Laurence Piaget-Dubuis est une photographe suisse. Cela fait 10 ans qu’elle sillonne les glaciers suisses pour graver sur film leur disparition. C’est le silence assourdissant de ces lieux qui l’a poussée à entamer ce travail. Les glaciers ne peuvent pas prendre la parole ; elle la prend donc à leur place. « Les glaciers sont condamnés. C’est une transformation monumentale et visible du château d’eau de l’Europe », explique-t-elle. Pour cette éco-artiste suisse, l’art fait office de devoir de mémoire. Par ses photos, elle cherche à immortaliser ces géants de glace, qui portent la mémoire de l’humanité, et qui n’existeront bientôt plus.
Alexander Abaturov : le cinéma pour alerter
Une peur omniprésente et un air irrespirable pendant plusieurs mois de l’année, voici ce que vivent les populations abandonnées par l'État russe. Car dans les parties les moins peuplées de Sibérie, lorsque les coûts d'intervention sont supérieurs aux dommages prévisionnels, les incendies ne sont tout simplement pas éteints.
Dans son film documentaire Paradis (dont on vous parlait ici plus longuement) le cinéaste russe Alexander Abaturov donne la parole à ces petits villages de Sibérie qui ont vécu en première ligne les incendies dévastateurs de l’été 2021. Pour le réalisateur, l’art est un moyen de sonner l'alerte. « Le monde dans lequel on vit est notre paradis, on n’en aura pas un deuxième, déplore-t-il. Et ça dépend de nous s’il se transforme en enfer ou pas. »
Eva von Redecker : l'écriture pour changer de point de vue
La philosophe et auteure allemande Eva von Redecker, à travers son œuvre, aborde le concept de « liberté de rester quelque part ». Une liberté évidente ? Peut-être pas tant que ça. Dans notre culture, la notion de liberté est fortement liée à la possibilité de se déplacer librement ; en Europe, l’espace Schengen en est un exemple criant.

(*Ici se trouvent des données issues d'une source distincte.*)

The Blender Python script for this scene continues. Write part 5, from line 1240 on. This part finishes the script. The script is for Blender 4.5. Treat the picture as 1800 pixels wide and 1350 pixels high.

Mais cette réflexion nous est permise car, dans notre conception des choses, la liberté de pouvoir rester chez soi est déjà profondément acquise.
Or, selon la philosophe, avec le changement climatique et la destruction de nos habitats, c’est bien la liberté de pouvoir rester à en endroit qui est à présent en péril. « Si on ne peut que partir, sans pouvoir arriver nulle part, ça n’apporte rien à personne. », résume-t-elle. Pour l’auteure, l’art permet d'ouvrir de nouveaux possibles, de donner de nouveaux points de repère, de donner des exemples et de provoquer des chocs. Sa force est de nous permettre de voir les choses sous un autre angle, indispensable pour susciter des prises de conscience.

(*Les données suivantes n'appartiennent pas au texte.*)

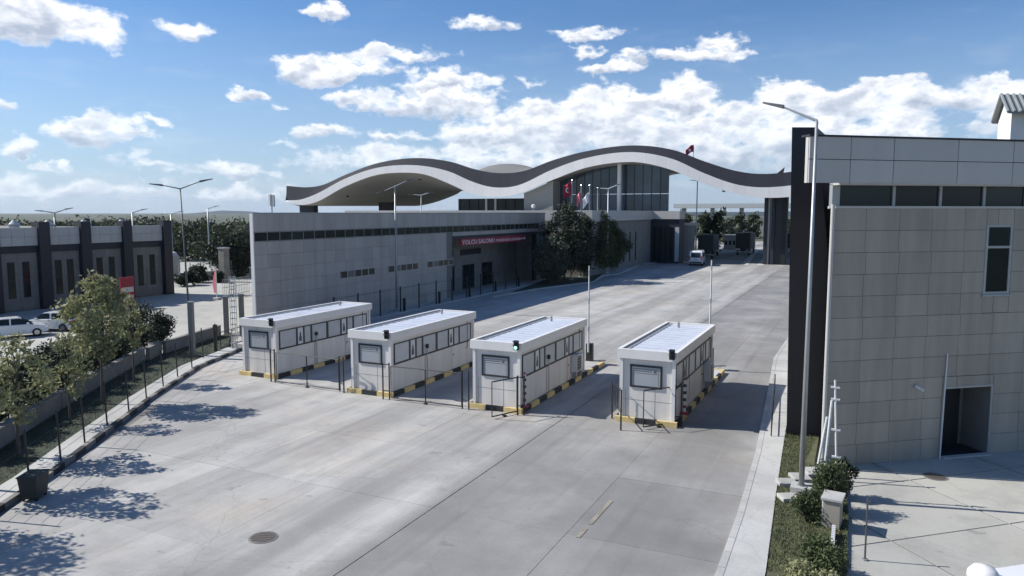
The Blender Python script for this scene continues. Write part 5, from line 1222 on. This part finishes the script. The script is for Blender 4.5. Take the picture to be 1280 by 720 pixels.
# far booths and pale blocks under it
for k_, (px, py, w, h, m_) in enumerate(((912, 312, 3.0, 3.4, 'far_white'), (902, 300, 7, 4.2, 'far_white'), (992, 306, 5, 2.6, 'far_white'))):
    p = G(px, py); t = thing('far_kiosk', ['pale kiosk between the waiting trucks', 'long pale kiosk behind the waiting trucks', 'white kiosk right of the roof columns'][k_], 'kiosk', (p.x, p.y, 0), 0, 'kiosks beyond the great roof')
    MB().b2(-w / 2, w / 2, 0, 4, 0, h).obj('wall', m_, t); MB().b2(-w / 2 - .4, w / 2 + .4, -.5, 4.4, h, h + .35).obj('roof', 'far_white', t)
    for i in range(3): MB().b2(-w / 2 + .3 + i * w / 3, -w / 2 - .2 + (i + 1) * w / 3, -.05, -.001, 1.2, 2.3).obj('window', 'glass_dark', t)
# right-hand far trees, seen under the roof
g_ = random.Random(5); kk = 0
far_lab = []
def ftree(px, dd, top, w, m_, lab, grp, seed, n=1500, name='tree'):
    p = PD(px, 300, dd); h = max(3.0, ZT((p.x, p.y), top)); tree(lab, p.x, p.y, h, w, m_, n, dd / 931 * 2.0, grp, .08, seed, 12, r=.2, name=name)
def wood(label, items, mats=('leaf_dark', 'leaf_mid'), n=900, sz=2.0):
    """a far wood that reads as one mass"""
    cs, rs, tb = [], [], MB()
    for (px, dd, top, w) in items:
        p = PD(px, 300, dd); h = max(3.0, ZT((p.x, p.y), top)); tb.tube([(p.x, p.y, 0), (p.x, p.y, h * .7)], [.25, .08], 5)
        for i in range(9):
            a = i * 2.4; f = (i + .5) / 9; rad = w * .33 * math.sin(math.pi * (.15 + .75 * f)) * g_.uniform(.5, 1.1)
            cs.append((p.x + math.cos(a) * rad, p.y + math.sin(a) * rad, h * (.12 + .78 * f))); rs.append(w * g_.uniform(.16, .24))
    dm = np.mean([it[1] for it in items]); o = leaves(cs, rs, n * len(items), dm / 931 * sz, mats[0], 'wood', None, seed=9)
    o.data.materials.append(M[mats[1]]); o.data.materials.append(M['bark']); nq = len(o.data.polygons); o.data.polygons.foreach_set('material_index', (np.arange(nq) // 97 % 3 == 0).astype(np.int32))
    tag(o, label, 'wood', None, 'stuff')
wood('dark wood seen below the right end of the wave roof', [(846,190,263,7),(856,215,268,7),(890,180,266,6),(898,230,260,7),(878,240,266,7),(908,255,272,6),(922,290,266,7),(940,295,265,8),(990,260,272,7),(1004,270,266,8)])
wood('dark wood between the left building and the long building', [(208 + k_ * 4.6 + g_.uniform(-2, 2), g_.uniform(150, 230), 281 + g_.uniform(-3, 5), g_.uniform(8, 12)) for k_ in range(26)], n=1200)
ftree(292, 118, 297, 8, 'leaf_dark', 'broad dark tree closest to the corner of the long building', None, 180, 5000)
ftree(306, 135, 284, 8, 'leaf_grey', 'greyish tree just left of the long building corner', None, 181, 3000)
for k_, (px, py, h, w, lab) in enumerate(((231, 357, 2.2, 3.2, 'low dark bush on the far side of the open area'), (250, 353, 2.8, 3.4, 'round dark bush on the far side of the open area, taller one'), (243, 356, 2.0, 2.6, 'small dark bush between two larger ones in the open area'), (272, 353, 1.8, 2.0, 'small dark bush behind the feather banner'))):
    p = G(px, py); bush(lab, p.x, p.y, h, w, 'leaf_dark', 2600, .16, 200 + k_, group='bushes in the open area')
# far fence and guard box at left
p = G(213, 345); t = thing('guard_box', 'small white domed guard box at the end of the left building', 'guard box', (p.x, p.y, 0)); MB().b2(-1, 1, -1, 1, 0, 3).obj('wall', 'galv', t); MB().tube([(0, 0, 3), (0, 0, 3.5), (0, 0, 3.9)], [1.3, 1.0, .2], 12).obj('roof', 'far_white', t); MB().b2(-.6, .6, -1.05, -1.0, 1.2, 2.2).obj('window', 'glass_dark', t)
p = G(281, 352); h = ZT((p.x, p.y), 311); t = thing('stone_pylon', 'square grey pylon beyond the feather banner', 'pylon', (p.x, p.y, 0)); MB().b2(-.5, .5, -.5, .5, 0, h).obj('shaft', 'wall_concrete', t); MB().b2(-.6, .6, -.6, .6, h, h + .2).obj('cap', 'galv', t)
a, b = PD(222, 300, 112), PD(312, 300, 118); t = thing('perimeter_wall', 'grey perimeter wall with fence pickets in front of the far trees', 'wall', (a.x, a.y, 0), math.atan2(b.y - a.y, b.x - a.x)); L = (b - a).length
MB().b2(0, L, -.15, .15, 0, 1.2).obj('wall', 'tile_beige', t)
for i in range(int(L / 1.6)): MB().b2(i * 1.6, i * 1.6 + .1, -.05, .05, 1.2, 2.6).obj('picket', 'galv', t)
# far field, hills
def hill(name, d, px0, px1, tops, mat, base=-1, depth=700):
    n = len(tops); vs = []; 
    for i, tp2 in enumerate(tops):
        px = px0 + (px1 - px0) * i / (n - 1); p = PD(px, 266, d); z = ZT((p.x, p.y), tp2); q_ = PD(px, 266, d - depth); r_ = PD(px, 266, d + depth)
        vs += [(q_.x, q_.y, base), ((q_.x + p.x) / 2, (q_.y + p.y) / 2, base + (z - base) * .6), (p.x, p.y, z), (r_.x, r_.y, base)]
    fs = [(4 * i + j, 4 * i + 4 + j, 4 * i + 5 + j, 4 * i + 1 + j) for i in range(n - 1) for j in range(3)]
    return setting(MB().add(vs, fs).obj(name, mat, smooth=True))
hill('hills', 6500, -260, 720, [285, 283, 282, 280, 282, 279, 278, 281, 279, 277, 277, 276, 276, 275, 273, 269, 266, 263, 264, 268, 270, 271, 272, 273, 270, 268, 272, 271, 268, 269, 270, 270], 'hill')
hill('hills', 3000, -400, 1500, [291, 289, 287, 289, 286, 287, 284, 283, 280, 279, 280, 278, 276, 275, 274, 272, 270, 269, 268, 267, 265, 265, 264, 264, 265, 263, 264, 265, 264, 264, 265], 'hill', depth=900)
wood('distant row of trees on the skyline at the left', [(-60 + k_ * 6.8 + g_.uniform(-2, 2), g_.uniform(300, 420), 284 - 6 * ((-60 + k_ * 6.8) / 300) + g_.uniform(-2, 2), g_.uniform(12, 20)) for k_ in range(40)], n=500)

# ================================================================== AIR
hz = MB().b2(-8200, 8200, -300, 8200, -1.5, 210).obj('haze', 'white_panel'); tag(hz, 'thin pale haze of a warm afternoon over the whole place', 'haze', None, 'stuff')
m = bpy.data.materials.new('haze'); m.use_nodes = True; nt = m.node_tree; nt.nodes.clear(); ou = nt.nodes.new('ShaderNodeOutputMaterial'); vo = nt.nodes.new('ShaderNodeVolumePrincipled')
vo.inputs['Color'].default_value = (0.72, 0.84, 1.0, 1); vo.inputs['Density'].default_value = 0.00004; vo.inputs['Anisotropy'].default_value = 0.3
nt.links.new(vo.outputs[0], ou.inputs['Volume']); hz.data.materials.clear(); hz.data.materials.append(m)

Emma Critchley : l'art pour susciter le passage à l'action
Sous l’eau, tout ralentit, tout s'apaise. Mais le calme est trompeur car l’impact de l’activité humaine s’étend jusqu’au fond des océans… L’exploitation minière en eau profonde est un sujet encore peu connu du grand public. Et pourtant, l’artiste le qualifie de nouvelle ruée vers l’or, pouvant avoir un impact désastreux sur les écosystèmes.
Emma Critchley est une photographe et réalisatrice britannique qui cherche à aborder notre relation avec les milieux aquatiques. Pour elle, l’art joue un rôle majeur dans le processus de passage à l’action. « Nous sommes bombardés de faits et d’informations, explique-t-elle. L’art a la capacité de créer un espace de réflexion et de mettre en jeu l'émotion, essentielle pour créer la volonté de changer. »

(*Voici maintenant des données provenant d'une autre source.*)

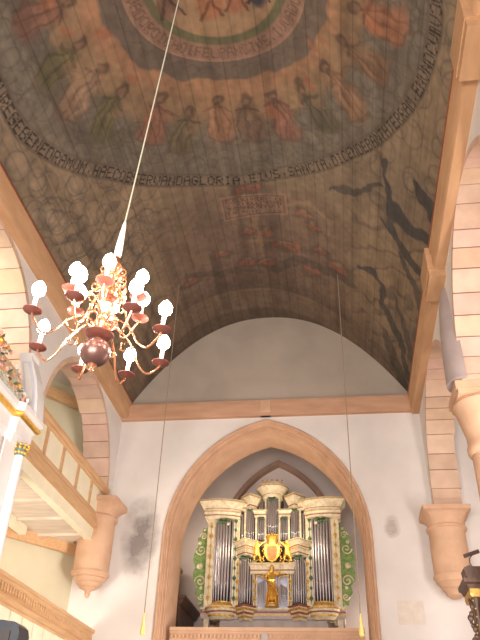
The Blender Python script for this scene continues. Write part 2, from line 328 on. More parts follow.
    red = (0.33, 0.10, 0.06)
    for px, py, a_, b_ in ((0.09, 12.2, 0.36, 0.12), (1.5, 12.95, 0.2, 0.14), (1.75, 13.4, 0.16, 0.2), (0.36, 13.85, 0.17, 0.16), (-0.12, 13.85, 0.15, 0.14), (-0.3, 15.1, 0.24, 0.16), (0.27, 15.15, 0.24, 0.15), (0.88, 14.4, 0.5, 0.14), (1.66, 15.2, 0.28, 0.24), (2.49, 14.7, 0.34, 0.18), (-2.1, 15.2, 0.2, 0.12), (-1.0, 14.6, 0.22, 0.1), (1.9, 14.3, 0.2, 0.1)):
        ell(px, py, a_ * 1.5, b_ * 1.7, 0, (0.10, 0.08, 0.065), 0.6); [ell(px + a_ * u_, py + b_ * v_, a_ * 0.42, b_ * 0.5, u_ * 2, c_, 0.7, 0.4) for u_, v_, c_ in ((-0.7, 0.1, red), (-0.15, -0.4, (0.30, 0.14, 0.07)), (0.2, 0.4, red), (0.75, 0.0, (0.36, 0.12, 0.07)), (0.1, -0.9, (0.27, 0.19, 0.12)))]
    line([(0.15, 13.3), (0.15, 14.8)], 0.05, (0.27, 0.18, 0.10), 0.7); line([(-0.2, 14.2), (0.5, 14.2)], 0.04, (0.27, 0.18, 0.10), 0.6)
    line([(0.6, 15.5, 0.2), (1.2, 14.9, 0.2), (2.0, 15.0, 0.25), (3.0, 15.1, 0.15)], 1, (0.085, 0.075, 0.065), 0.6)
    line([(-2.2, 14.9, 0.1), (-1.0, 15.4, 0.14), (0.0, 15.6, 0.1)], 1, (0.085, 0.075, 0.065), 0.5)
    line([(1.1, 12.7, 0.05), (1.7, 12.5, 0.08), (2.3, 12.9, 0.07), (2.2, 13.5, 0.05)], 1, (0.32, 0.22, 0.13), 0.6)
    # lettering: five-by-seven strokes
    F = {'A': '0E11111F111111', 'B': '1E11111E11111E', 'C': '0E11101010110E', 'D': '1E11111111111E', 'E': '1F10101E10101F', 'F': '1F10101E101010', 'G': '0E11101713110E', 'H': '1111111F111111', 'I': '0E04040404040E', 'L': '1010101010101F', 'M': '111B1515111111', 'N': '11191519131111', 'O': '0E11111111110E', 'P': '1E11111E101010', 'R': '1E11111E141211', 'S': '0F10100E01011E', 'T': '1F040404040404', 'V': '11111111110A04', 'X': '11110A040A1111', '.': '00000000040400', ' ': '00000000000000'}
    def letters(txt, u, v, hgt, wid, col, mask, al=0.9):   # u along the line (m), v up (0 top .. hgt bottom)
        idx = np.floor(u / wid).astype(int); fu = (u / wid - idx) * 6; cu = np.floor(fu).astype(int); cv = np.floor(v / hgt * 7).astype(int)
        ok = (idx >= 0) & (cu < 5) & (cv >= 0) & (cv < 7) & mask
        tabl = np.array([[int(F[ch][2 * r:2 * r + 2], 16) for r in range(7)] for ch in txt])
        row = tabl[np.clip(idx, 0, None) % len(txt), np.clip(cv, 0, 6)]
        bit = (row >> np.clip(4 - cu, 0, 4)) & 1
        lay((ok & (bit > 0)).astype(float) * al, col)
    lay(sm(0.96, 0.97, q) * sm(1.04, 1.03, q) * 0.8, (0.20, 0.165, 0.12)); lay(sm(0.012, 0.003, np.abs(q - 0.965)) * 0.6, (0.12, 0.10, 0.08)); lay(sm(0.012, 0.003, np.abs(q - 1.032)) * 0.6, (0.10, 0.085, 0.065))
    letters('ENVNDCVREGEBENEDRAMVM.HAECOBSERVANDAGLORIA.EIVS.SANCTA.DICENDEBANTHTERRAM.', (ang + 100) / 57.3 * 4.9, (q - 0.972) * rov, 0.28, 0.20, (0.03, 0.026, 0.022), np.ones(S.shape, bool), 0.95)
    letters('IVVADOROICHOIFELPANCTVS.', (ang + 100) / 57.3 * 1.65, rad - 1.53, 0.24, 0.17, (0.12, 0.07, 0.05), np.ones(S.shape, bool), 0.7)
    for k in range(4): letters('ECCEAGNVSDEIQ VITOLLIT'.replace('Q', 'C'), S + 0.58 + k * 3.1, Y - 12.52 - 0.15 * k, 0.12, 0.095, (0.12, 0.035, 0.025), (S > -0.58) & (S < 0.92) & (np.abs(Y - 12.58 - 0.15 * k) < 0.07), 0.9)
    # planks and grime
    g_ = C.mean(-1, keepdims=True); C[:] = g_ * np.array([1.18, 0.98, 0.72]) * 0.22 + C * 0.78
    pl = np.floor(S / 0.27); tint = np.array([math.sin(k * 12.9898) * 43758.5453 % 1 for k in range(64)])[(pl.astype(int) + 32) % 64]
    C *= (0.90 + 0.2 * tint)[..., None]
    C *= (1 - 0.35 * sm(0.02, 0.0, np.abs(S / 0.27 - np.round(S / 0.27)) * 0.27))[..., None]
    C *= (0.80 + 0.4 * n3)[..., None] * (0.85 + 0.3 * n2)[..., None]
    C *= (1 - 0.25 * sm(0.5, 0.75, noise(3.2, 0.25, 11)))[..., None]
    C = np.clip(C * np.array([0.90, 0.80, 0.74]), 0, 1)
    # mesh
    co = np.stack([np.broadcast_to(X1, S.shape), Y, np.broadcast_to(Z1, S.shape)], -1).reshape(-1, 3)
    idx = np.arange(NY * NS).reshape(NY, NS)
    q4 = np.stack([idx[:-1, :-1], idx[1:, :-1], idx[1:, 1:], idx[:-1, 1:]], -1).reshape(-1, 4)
    me = bpy.data.meshes.new('ceiling'); me.vertices.add(len(co)); me.vertices.foreach_set('co', co.astype(np.float32).ravel())
    me.loops.add(q4.size); me.loops.foreach_set('vertex_index', q4.ravel().astype(np.int32))
    me.polygons.add(len(q4)); me.polygons.foreach_set('loop_start', (np.arange(len(q4)) * 4).astype(np.int32)); me.polygons.foreach_set('loop_total', np.full(len(q4), 4, np.int32))
    me.update(calc_edges=True); me.shade_smooth()
    at = me.color_attributes.new('painting', 'FLOAT_COLOR', 'POINT')
    at.data.foreach_set('color', np.concatenate([C.reshape(-1, 3), np.ones((len(co), 1))], 1).astype(np.float32).ravel())
    m = mat('vault_painting', (1, 1, 1), (0.86, 0.86, 0.86), 5, 0.85, attr='painting', stretch=(1, 0.2, 1)); me.materials.append(m)
    o = bpy.data.objects.new('ceiling', me); COL.objects.link(o); struct(o)
build_vault()
# roof boards above the painted skin and over the aisles keep the outside light out
struct(MB().prism_y([(XC + VA * t * 1.06, vz(t) + 0.12 + 0.05) for t in np.linspace(-1, 1, 31)] + [(XC + VA * 1.15, E + 13.6), (XC - VA * 1.15, E + 13.6)], -3.0, 18.4).build('ceiling_boards', 'board'))

# ---- end wall with the pointed organ arch
AH, AC, AZ = 2.80, 0.8, E + 5.6            # half width, centre offset, springing of the outer edge
def arch_pts(d, n=20, z0=0.0):             # left foot -> apex -> right foot, d = inset
    h = AH - d; Rr = AH + AC - d; th = math.acos(AC / Rr)
    L = [(XC + AC - Rr * math.cos(th * i / n), AZ + Rr * math.sin(th * i / n)) for i in range(n + 1)]
    Rt = [(2 * XC - x, z) for x, z in L[::-1]][1:]
    return [(XC - h, z0)] + L + Rt + [(XC + h, z0)]
inner = arch_pts(0.04)
k = len(inner) // 2
topz = E + 9.45
wallL = inner[:k + 1] + [(XC, topz), (-10.2, topz), (-10.2, 0)]
wallR = inner[k:] + [(6.2, 0), (6.2, topz), (XC, topz)]
struct(MB().prism_y(wallL, YE, YE + 1.35).prism_y(wallR, YE, YE + 1.35).build('wall_end', 'plaster'))
struct(MB().box(-10.2, YE, E + 9.4, 6.2, YE + 1.35, E + 13.5).build('wall_gable', 'gable_plaster'))
prof = [(0.03, 0.02), (0.03, -0.05), (0.0, -0.075), (-0.035, -0.075), (-0.05, -0.04), (-0.055, 0.03), (-0.075, 0.045), (-0.10, 0.02), (-0.125, 0.05), (-0.13, 0.22), (-0.155, 0.25), (-0.18, 0.23), (-0.20, 0.27), (-0.205, 1.40), (-0.05, 1.45), (0.03, 1.45)]
outp = arch_pts(0.0, 28, E + 0.5)
outp2 = [(x, z) for x, z in outp]
# outward = right of direction; going left foot -> apex -> right foot the right side is the inside, so offsets are negated
struct(MB().sweep(outp2, [(-o, y) for o, y in prof], lambda x, y, z: (x, YE + z, y)).build('trim_1', 'stone', smooth=True))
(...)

Heretoir : la musique comme exutoire
L’art, et particulièrement la musique, a toujours été un médium puissant pour traiter les émotions et faire office d'exutoire. Ça, le groupe allemand de heavy metal allemand Heretoir, en est convaincu.
Dans leurs textes, le groupe dénonce notre ignorance face aux problèmes écologiques de l'époque. Pour eux, le problème n’est pas l’être humain en soi, mais l’humanité industrialisée. « C’est effrayant de voir le nombre de gens qui parviennent à fermer les yeux sur ce qui se passe », s'indignent-ils.
L’émission Twist - La créativité défie le changement climatique est à retrouver sur arte.tv.